Written instruction – Without the pictures, print the lines running from the beginning of the material to the line containing "sc.camera = cam", both ends included.

Source excerpt –
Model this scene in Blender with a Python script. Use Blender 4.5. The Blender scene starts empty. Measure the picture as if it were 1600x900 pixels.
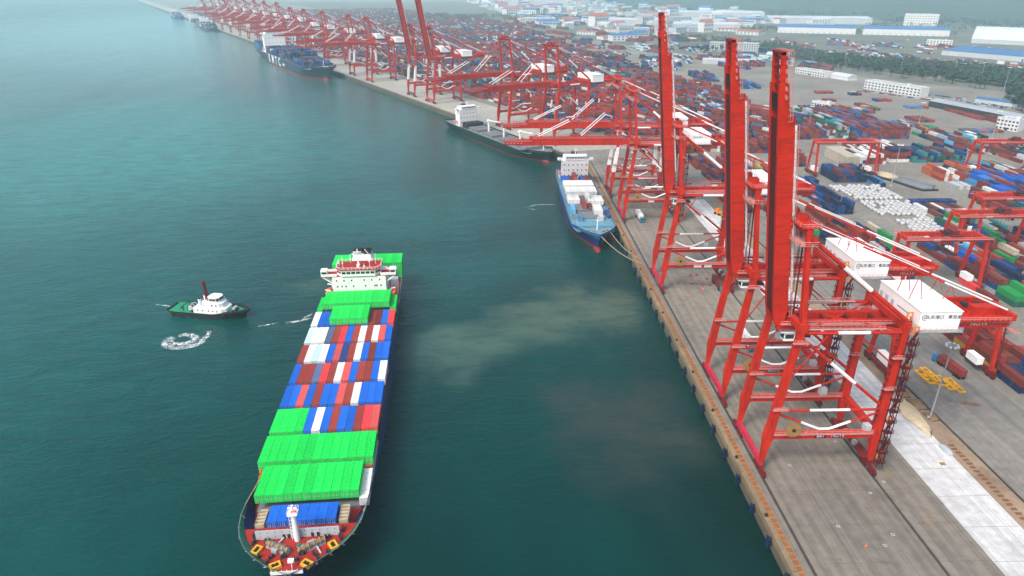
import bpy, math, random
from mathutils import Vector, Matrix, noise
R = random.Random(11)
sc = bpy.context.scene
rad = math.radians

# ------------------------------------------------------------------ camera
cam_d = bpy.data.cameras.new("camera")
cam = bpy.data.objects.new("camera", cam_d)
sc.collection.objects.link(cam)
cam.location = (0, 0, 138)
cam.rotation_euler = (rad(90 - 24.567), 0, rad(-1.4885))
cam_d.sensor_width = 36
cam_d.lens = 36 * 1050 / 1600
cam_d.clip_start = 1
cam_d.clip_end = 60000
sc.camera = cam

# ------------------------------------------------------------------ sky, sun, exposure
SUN_EL, SUN_AZ = 50, -138          # azimuth measured clockwise from +Y
world = bpy.data.worlds.new("World")
sc.world = world
world.use_nodes = True
wn = world.node_tree
bg = wn.nodes["Background"]
sky = wn.nodes.new("ShaderNodeTexSky")
sky.sky_type = 'NISHITA'
sky.sun_disc = False
sky.sun_elevation = rad(SUN_EL)
sky.sun_rotation = rad(SUN_AZ)
sky.dust_density = 6
sky.air_density = 1.0
sky.ozone_density = 1.5
wn.links.new(sky.outputs[0], bg.inputs[0])
bg.inputs[1].default_value = 0.15
sun_d = bpy.data.lights.new("sun", 'SUN')
sun_d.energy = 1.6
sun_d.angle = rad(12)
sun_d.color = (1.0, 0.98, 0.95)
sun = bpy.data.objects.new("sun", sun_d)
sc.collection.objects.link(sun)
sdir = Vector((math.sin(rad(SUN_AZ)) * math.cos(rad(SUN_EL)), math.cos(rad(SUN_AZ)) * math.cos(rad(SUN_EL)), math.sin(rad(SUN_EL))))
sun.rotation_euler = sdir.to_track_quat('Z', 'Y').to_euler()
sun.location = (0, -50, 300)
sc.view_settings.view_transform = 'Standard'
sc.view_settings.look = 'None'
sc.view_settings.gamma = 1
sc.view_settings.use_curve_mapping = False
sc.view_settings.exposure = 0.66
sc.cycles.max_bounces = 8
sc.cycles.volume_bounces = 6
HAZE = .00014

# ------------------------------------------------------------------ helpers
col = sc.collection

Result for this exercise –
Model this scene in Blender with a Python script. Use Blender 4.5. The Blender scene starts empty. Measure the picture as if it were 1600x900 pixels.
import bpy, math, random
from mathutils import Vector, Matrix, noise
R = random.Random(11)
sc = bpy.context.scene
rad = math.radians

# ------------------------------------------------------------------ camera
cam_d = bpy.data.cameras.new("camera")
cam = bpy.data.objects.new("camera", cam_d)
sc.collection.objects.link(cam)
cam.location = (0, 0, 138)
cam.rotation_euler = (rad(90 - 24.567), 0, rad(-1.4885))
cam_d.sensor_width = 36
cam_d.lens = 36 * 1050 / 1600
cam_d.clip_start = 1
cam_d.clip_end = 60000
sc.camera = cam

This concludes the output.